Yeah, don’t tell me Marleau isn’t playoff clutch. The 35-year-old may drive some of us up the wall with lack of tenacity at times, but facts are facts. He gets it done every year regardless of the situation. Thus far this season he is still performing at a point per game rate with 12 in his first 11 games. Barring injury, chances are he becomes the first Sharks player this year to score 1,000 points in teal. How about a look back at some of his playoff heroics?
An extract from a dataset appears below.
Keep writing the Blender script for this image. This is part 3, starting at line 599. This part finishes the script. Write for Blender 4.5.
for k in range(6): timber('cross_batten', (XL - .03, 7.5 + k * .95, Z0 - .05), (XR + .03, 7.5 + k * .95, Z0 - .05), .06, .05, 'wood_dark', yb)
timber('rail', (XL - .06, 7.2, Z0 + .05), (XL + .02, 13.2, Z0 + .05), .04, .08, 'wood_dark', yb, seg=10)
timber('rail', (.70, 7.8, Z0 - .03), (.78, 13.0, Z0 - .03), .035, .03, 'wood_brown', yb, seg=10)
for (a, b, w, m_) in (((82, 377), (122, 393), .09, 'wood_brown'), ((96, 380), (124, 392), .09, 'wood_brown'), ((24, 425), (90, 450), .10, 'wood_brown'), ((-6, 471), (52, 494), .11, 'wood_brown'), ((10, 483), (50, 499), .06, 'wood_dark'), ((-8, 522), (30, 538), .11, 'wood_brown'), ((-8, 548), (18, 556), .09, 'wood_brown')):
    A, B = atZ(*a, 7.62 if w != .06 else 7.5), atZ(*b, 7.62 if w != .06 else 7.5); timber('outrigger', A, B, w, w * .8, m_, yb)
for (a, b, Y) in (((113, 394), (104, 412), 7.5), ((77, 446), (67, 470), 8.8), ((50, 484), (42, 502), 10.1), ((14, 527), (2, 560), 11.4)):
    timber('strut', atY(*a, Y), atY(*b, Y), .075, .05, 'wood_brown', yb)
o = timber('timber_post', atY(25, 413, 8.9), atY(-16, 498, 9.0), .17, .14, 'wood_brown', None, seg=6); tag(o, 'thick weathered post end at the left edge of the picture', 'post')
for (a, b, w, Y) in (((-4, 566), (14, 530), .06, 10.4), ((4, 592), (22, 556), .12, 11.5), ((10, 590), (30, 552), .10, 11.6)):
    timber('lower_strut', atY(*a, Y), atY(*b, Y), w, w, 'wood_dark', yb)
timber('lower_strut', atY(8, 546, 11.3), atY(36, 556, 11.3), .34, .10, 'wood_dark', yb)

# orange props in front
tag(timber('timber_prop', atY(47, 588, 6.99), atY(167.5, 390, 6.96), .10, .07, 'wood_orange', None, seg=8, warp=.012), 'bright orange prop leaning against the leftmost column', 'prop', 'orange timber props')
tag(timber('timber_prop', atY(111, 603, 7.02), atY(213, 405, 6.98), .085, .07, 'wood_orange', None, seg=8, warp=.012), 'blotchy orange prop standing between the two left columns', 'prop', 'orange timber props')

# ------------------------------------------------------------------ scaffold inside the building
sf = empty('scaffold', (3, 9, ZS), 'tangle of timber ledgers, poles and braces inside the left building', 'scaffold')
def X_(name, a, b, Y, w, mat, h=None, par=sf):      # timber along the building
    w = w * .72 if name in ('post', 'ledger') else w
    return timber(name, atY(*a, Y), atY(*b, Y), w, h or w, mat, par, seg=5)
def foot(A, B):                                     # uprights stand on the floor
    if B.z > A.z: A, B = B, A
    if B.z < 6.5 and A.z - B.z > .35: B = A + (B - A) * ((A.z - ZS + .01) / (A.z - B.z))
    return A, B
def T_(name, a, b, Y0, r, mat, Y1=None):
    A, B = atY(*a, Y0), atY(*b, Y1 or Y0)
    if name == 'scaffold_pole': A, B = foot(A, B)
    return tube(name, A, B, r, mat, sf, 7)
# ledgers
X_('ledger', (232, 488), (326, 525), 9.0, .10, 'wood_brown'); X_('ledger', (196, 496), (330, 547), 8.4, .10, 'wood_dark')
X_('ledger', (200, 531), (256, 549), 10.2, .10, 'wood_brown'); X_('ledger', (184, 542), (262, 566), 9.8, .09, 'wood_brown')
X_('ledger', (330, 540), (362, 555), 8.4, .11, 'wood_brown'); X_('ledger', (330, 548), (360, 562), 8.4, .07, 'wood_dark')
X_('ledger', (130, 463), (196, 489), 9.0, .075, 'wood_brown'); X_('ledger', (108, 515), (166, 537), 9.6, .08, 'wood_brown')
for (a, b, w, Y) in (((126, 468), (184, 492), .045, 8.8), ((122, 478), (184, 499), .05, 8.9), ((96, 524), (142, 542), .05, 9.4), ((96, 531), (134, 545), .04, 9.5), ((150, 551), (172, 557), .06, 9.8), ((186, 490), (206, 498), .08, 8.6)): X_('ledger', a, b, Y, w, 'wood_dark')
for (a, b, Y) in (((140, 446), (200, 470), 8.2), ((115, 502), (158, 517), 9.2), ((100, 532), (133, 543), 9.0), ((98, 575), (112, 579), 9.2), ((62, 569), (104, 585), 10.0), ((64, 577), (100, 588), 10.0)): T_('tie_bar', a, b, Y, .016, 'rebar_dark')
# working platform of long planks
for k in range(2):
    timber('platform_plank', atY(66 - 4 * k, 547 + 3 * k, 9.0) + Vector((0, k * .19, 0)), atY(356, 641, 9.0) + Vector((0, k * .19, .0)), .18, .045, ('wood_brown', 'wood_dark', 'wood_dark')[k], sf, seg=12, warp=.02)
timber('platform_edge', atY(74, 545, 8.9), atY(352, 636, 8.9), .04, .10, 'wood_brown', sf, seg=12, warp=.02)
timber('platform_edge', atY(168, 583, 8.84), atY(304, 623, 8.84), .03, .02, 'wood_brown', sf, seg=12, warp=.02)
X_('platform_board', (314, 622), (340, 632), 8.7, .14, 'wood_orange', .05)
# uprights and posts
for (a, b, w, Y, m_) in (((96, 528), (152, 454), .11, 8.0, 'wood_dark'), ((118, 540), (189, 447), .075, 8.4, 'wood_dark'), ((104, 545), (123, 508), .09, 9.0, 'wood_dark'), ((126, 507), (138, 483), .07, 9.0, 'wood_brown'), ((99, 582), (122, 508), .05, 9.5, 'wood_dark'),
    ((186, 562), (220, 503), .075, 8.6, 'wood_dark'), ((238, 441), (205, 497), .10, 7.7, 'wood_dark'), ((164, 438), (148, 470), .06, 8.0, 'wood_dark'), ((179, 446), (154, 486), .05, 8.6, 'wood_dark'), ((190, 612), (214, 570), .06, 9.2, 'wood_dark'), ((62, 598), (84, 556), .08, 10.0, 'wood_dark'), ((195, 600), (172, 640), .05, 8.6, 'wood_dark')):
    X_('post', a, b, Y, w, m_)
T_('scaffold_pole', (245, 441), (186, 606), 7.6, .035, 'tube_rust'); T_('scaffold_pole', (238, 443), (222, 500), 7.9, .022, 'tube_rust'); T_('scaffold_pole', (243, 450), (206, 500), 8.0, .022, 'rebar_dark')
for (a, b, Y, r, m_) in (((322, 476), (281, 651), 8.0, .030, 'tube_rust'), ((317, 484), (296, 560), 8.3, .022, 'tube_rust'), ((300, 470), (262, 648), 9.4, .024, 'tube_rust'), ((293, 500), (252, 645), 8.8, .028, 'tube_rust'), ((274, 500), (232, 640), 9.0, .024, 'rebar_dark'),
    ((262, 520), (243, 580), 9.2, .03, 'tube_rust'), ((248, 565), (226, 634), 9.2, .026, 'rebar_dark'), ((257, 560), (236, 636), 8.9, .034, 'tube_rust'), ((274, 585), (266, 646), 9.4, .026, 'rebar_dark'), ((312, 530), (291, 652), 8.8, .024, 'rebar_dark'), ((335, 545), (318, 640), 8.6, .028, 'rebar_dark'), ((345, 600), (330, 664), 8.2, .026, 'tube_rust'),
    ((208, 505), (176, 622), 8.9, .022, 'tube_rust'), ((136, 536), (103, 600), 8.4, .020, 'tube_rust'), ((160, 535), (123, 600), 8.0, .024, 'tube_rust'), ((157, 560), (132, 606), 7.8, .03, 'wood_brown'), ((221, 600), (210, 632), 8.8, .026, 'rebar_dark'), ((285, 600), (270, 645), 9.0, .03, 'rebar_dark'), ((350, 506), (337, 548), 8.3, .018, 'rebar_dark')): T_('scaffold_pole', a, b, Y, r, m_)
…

  1. Game 5 OT winner vs Anaheim 2009 quarterfinals

  1.  Game 3 breakaway vs Vancouver 2011 conference final

  1. Game 1 sweet pass for 2 OT winner vs Nashville 2007 quarterfinals

  1. Game 2 tying goal vs Vancouver 2013 quarterfinals


  1. Game 3 OT winner vs Detroit 2010 semifinals

  1. Game 2 hat trick vs St. Louis 2004 quarterfinals and Game 1 hat trick vs Colorado 2004 semifinals

  1. Game 4 hat trick vs Nashville 2006 quarterfinals

  1. Game 3 epic comeback vs Los Angeles 2011 quarterfinals, primary assist in OT

  1. Game 4 series clinching OT goal vs Vancouver 2013 quarterfinals


  1. Game 5 series winning goal vs Detroit 2010 semifinals

This Game 5 goal vs Detroit is currently the biggest goal in Sharks franchise history. I’m in the minority that think this goal surpasses Jamie Baker’s 1994 Game 7 goal. The 2010 Sharks team exorcised some demons beating the Red Wings that year and you can’t ask for a more fantastic go-ahead third period goal. Three years earlier during the 2007 playoffs Marleau and the Sharks lost in six games to the Red Wings and blew a late lead in Game 4 that would have put them ahead three games to one. Of course Baker’s goal was a game winner in Game 7 in an improbable eight beats one series that shocked the league. Totally understandable that people still think of that goal as the biggest in franchise history. However, Marleau’s Game 5 goal put the Sharks back in the conference final for just the second time in franchise history  and is a better highlight to watch. Down to the knee for the one time slapper off the post? Again, maybe I’m bias to the fact I remember this goal live versus Baker’s goal I was only three-year-old.